Repression by governments and violent retribution by criminal gangs, including drug cartels, are the main culprits.

Also several countries still have oppressive defamation laws that can send reporters to jail for simply doing their jobs.

“It’s an excellent tool for silencing journalists, especially in countries like ours where the justice system is so corrupt,” Adriana Leon of the Peru office of the Press and Society Institute (IPYS), a Latin American journalism watchdog, said of criminal defamation laws.

The 2 percenters

According to Freedom House, last year just four of this region’s nations — Belize,Costa Rica, Guyana and Uruguay — had “free” media.

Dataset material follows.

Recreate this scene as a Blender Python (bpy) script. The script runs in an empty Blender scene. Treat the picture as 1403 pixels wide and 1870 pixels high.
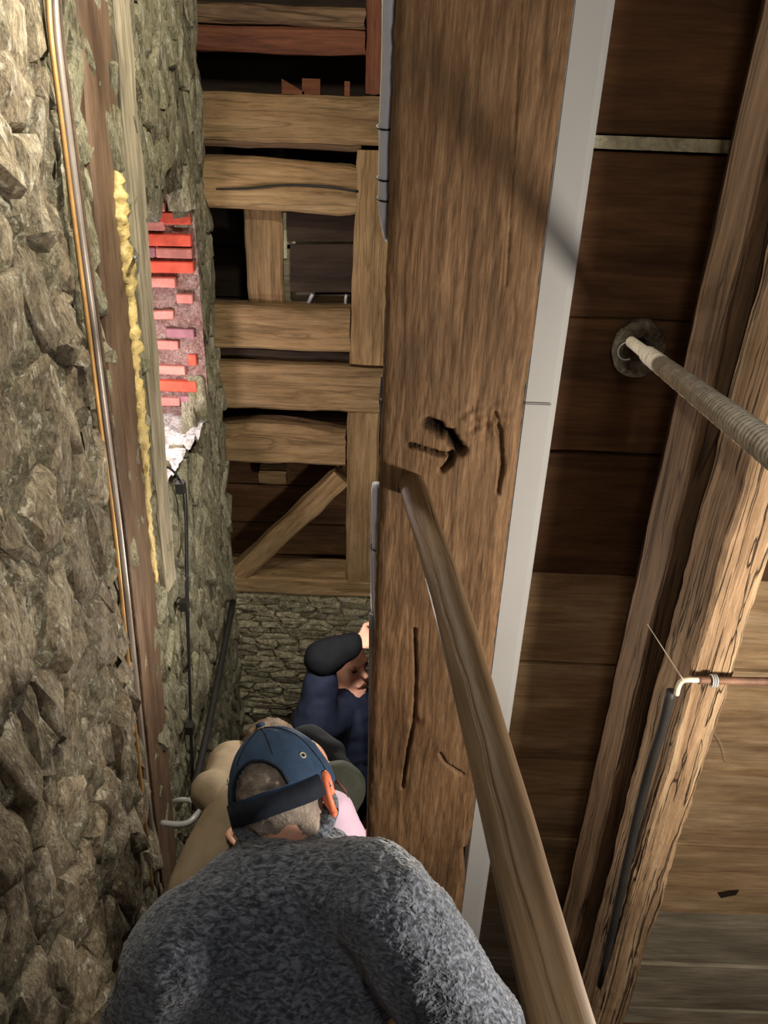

Even with democracy often fragile here, the idea that just 2 percent of the Latin America's population — the share found in those four countries — can access independent local journalism seems shockingly puny.

Arguably, that figure doesn’t reflect the vibrancy of the commercial media in much of the Americas, or journalists’ willingness to criticize authorities — including sometimes without getting the facts straight.

Meanwhile, Freedom House rated Cuba, Ecuador, Honduras, Mexico and Venezuela “not free.” The rest, including Argentina, Brazil and Colombia, fell into the broad 'tweener category of “partly free.”

The DC-based group says it came to these findings after consulting over 60 analysts and mining the research of governments, rights groups and watchdogs worldwide.

“Although there is an element of subjectivity inherent in the index findings, the ratings process emphasizes intellectual rigor and balanced and unbiased judgments,” Freedom House says.